RULE  12. Completion of Mediation.

 

                (a) Mediation shall be completed within 30 days of the order referring the matter to mediation unless extended by order of the court.  The motion asking for extension of the mediation shall be submitted to the mediation coordinator, who shall present the motion to the judge to whom the case is assigned.

 

                (b) Length of Mediation.  The duration of the mediation conference is generally two hours.  However, the conference may be shorter or longer depending upon the assessment of progress by the mediator and the parties.  

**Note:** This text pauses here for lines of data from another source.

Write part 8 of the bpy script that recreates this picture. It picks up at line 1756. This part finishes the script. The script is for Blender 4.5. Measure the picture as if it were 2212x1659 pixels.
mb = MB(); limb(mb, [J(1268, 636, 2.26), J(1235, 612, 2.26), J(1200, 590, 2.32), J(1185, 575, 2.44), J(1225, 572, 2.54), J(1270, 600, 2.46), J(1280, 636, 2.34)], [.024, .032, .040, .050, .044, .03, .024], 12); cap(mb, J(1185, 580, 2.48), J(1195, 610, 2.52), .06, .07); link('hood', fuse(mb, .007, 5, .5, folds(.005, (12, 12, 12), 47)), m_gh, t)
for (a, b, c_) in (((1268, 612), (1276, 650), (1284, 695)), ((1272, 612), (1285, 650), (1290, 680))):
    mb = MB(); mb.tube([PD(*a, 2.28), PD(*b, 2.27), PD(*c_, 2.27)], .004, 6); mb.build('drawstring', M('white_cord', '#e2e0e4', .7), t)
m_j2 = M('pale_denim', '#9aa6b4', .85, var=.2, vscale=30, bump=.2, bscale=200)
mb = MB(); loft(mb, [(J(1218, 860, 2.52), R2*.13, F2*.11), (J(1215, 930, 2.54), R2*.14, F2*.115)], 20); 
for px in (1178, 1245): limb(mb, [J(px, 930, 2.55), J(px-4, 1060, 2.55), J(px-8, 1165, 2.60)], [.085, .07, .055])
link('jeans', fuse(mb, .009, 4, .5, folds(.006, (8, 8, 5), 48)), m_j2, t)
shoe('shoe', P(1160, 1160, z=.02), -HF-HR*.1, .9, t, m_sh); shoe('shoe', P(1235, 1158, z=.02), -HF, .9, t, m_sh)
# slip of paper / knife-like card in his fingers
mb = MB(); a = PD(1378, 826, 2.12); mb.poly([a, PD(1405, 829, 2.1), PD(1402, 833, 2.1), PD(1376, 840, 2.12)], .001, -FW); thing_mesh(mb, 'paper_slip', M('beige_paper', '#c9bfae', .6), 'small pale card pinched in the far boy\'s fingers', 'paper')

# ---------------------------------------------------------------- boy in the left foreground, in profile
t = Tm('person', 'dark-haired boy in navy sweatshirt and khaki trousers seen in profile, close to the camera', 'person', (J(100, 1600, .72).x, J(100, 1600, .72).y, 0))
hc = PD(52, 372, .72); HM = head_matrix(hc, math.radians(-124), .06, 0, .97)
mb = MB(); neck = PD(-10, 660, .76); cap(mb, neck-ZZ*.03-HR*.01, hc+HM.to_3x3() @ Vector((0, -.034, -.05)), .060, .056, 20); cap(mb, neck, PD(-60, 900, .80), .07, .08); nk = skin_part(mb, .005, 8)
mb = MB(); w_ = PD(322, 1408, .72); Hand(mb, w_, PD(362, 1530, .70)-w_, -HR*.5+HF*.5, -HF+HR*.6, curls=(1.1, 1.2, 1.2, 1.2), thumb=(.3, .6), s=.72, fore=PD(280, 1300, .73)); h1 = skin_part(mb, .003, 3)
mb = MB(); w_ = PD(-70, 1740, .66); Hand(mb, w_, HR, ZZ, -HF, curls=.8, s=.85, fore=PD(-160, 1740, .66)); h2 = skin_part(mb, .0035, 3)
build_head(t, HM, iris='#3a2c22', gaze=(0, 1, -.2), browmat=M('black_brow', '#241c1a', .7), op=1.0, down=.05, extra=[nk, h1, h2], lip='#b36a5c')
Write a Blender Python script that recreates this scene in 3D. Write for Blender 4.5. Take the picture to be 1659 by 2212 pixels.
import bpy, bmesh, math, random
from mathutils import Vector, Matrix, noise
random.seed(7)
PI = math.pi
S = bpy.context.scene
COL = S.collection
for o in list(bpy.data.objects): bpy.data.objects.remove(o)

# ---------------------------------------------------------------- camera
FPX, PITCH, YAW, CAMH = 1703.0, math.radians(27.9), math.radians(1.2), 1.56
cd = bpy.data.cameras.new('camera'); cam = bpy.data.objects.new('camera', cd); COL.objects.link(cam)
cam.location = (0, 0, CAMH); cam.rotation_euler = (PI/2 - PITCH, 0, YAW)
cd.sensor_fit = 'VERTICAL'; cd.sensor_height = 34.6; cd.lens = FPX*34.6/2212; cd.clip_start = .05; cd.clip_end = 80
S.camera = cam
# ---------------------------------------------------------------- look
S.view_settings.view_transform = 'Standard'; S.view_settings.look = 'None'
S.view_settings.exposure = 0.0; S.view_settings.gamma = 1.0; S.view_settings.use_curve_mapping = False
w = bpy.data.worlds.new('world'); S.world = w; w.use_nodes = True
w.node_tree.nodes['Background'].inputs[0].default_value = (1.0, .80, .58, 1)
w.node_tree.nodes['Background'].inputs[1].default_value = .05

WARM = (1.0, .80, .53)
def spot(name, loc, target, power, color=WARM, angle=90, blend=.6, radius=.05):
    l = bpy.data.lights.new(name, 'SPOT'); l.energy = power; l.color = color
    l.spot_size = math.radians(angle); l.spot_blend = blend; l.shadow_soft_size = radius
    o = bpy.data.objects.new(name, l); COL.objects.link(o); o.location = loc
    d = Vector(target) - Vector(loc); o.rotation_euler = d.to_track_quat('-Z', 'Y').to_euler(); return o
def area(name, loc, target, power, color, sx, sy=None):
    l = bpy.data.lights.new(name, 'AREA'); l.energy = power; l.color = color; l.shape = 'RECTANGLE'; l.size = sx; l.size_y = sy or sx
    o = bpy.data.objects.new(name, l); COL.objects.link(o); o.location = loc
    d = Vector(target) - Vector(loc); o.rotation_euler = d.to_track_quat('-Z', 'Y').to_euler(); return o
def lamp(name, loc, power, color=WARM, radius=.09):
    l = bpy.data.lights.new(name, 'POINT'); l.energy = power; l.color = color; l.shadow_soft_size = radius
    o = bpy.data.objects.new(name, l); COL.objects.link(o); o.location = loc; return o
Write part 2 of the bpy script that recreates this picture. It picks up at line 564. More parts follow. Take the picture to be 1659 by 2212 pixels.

                (c) The mediator may adjourn the mediation conference at any time and may set times for reconvening the adjourned conference notwithstanding Rule 2 (a). No further notification is required for parties present at the adjourned conference.

 

                (d)  Agreement.  If an agreement is reached, it shall be reduced to writing.  If possible, the agreement should be reduced to writing at the end of the mediation conference.  In the event that the agreement cannot be reduced to writing at the end of the mediation conference, it should be reduced to writing within 3 calendar days after the mediation.  It is the mediator's responsibility to draw the agreement unless all parties determine otherwise.

 

(1) If parties are represented by counsel present at the mediation, the agreement should be reduced to writing by the mediator and signed by the mediator, parties, and attorneys at the end of the mediation conference.

 

(2) If any party is unrepresented or is represented by an attorney who is not present, the agreement should be reduced to writing by the mediator and signed by the mediator and parties at the end of the mediation conference.  The parties will have an opportunity to have the agreement reviewed by an attorney.  If there is no objection to the agreement within 3 calendar days following signing, the program coordinator will file the agreement with the court.

 

                (e)  If a partial agreement is reached, it shall be reduced to writing and signed by the parties and counsel, if any, in the same manner as the full agreement above.

 

                (f)  If the parties do not reach an agreement as to any matter as a result of mediation, the mediator shall report the lack of an agreement to the mediation coordinator.  The mediation coordinator shall notify the judge to whom the case was assigned of the lack of an agreement.  With the consent of the parties, the mediator's report may also identify any pending notices or outstanding legal issues, discovery processes, or other action by any party which, if resolved or completed, would facilitate the possibility of a settlement.

 

 

RULE  13.  Evaluation.

 

                The mediation coordinator will provide to the Georgia Office of Dispute Resolution information which will allow an evaluation of the program.  This information will be provided on an ongoing basis.  The model for this evaluation will be provided by the Georgia Office of Dispute Resolution.  Participants will not be contacted for evaluation without their permission.  The program should seek permission of the parties for this contact either at the beginning of the mediation or by means of an exit survey.



[1] Section (b) of Rule 1 was amended by the Georgia Commission on Dispute Resolution on January 18, 2005.

[2] After several modifications, this final version of Rule 4 was approved September 11, 1997.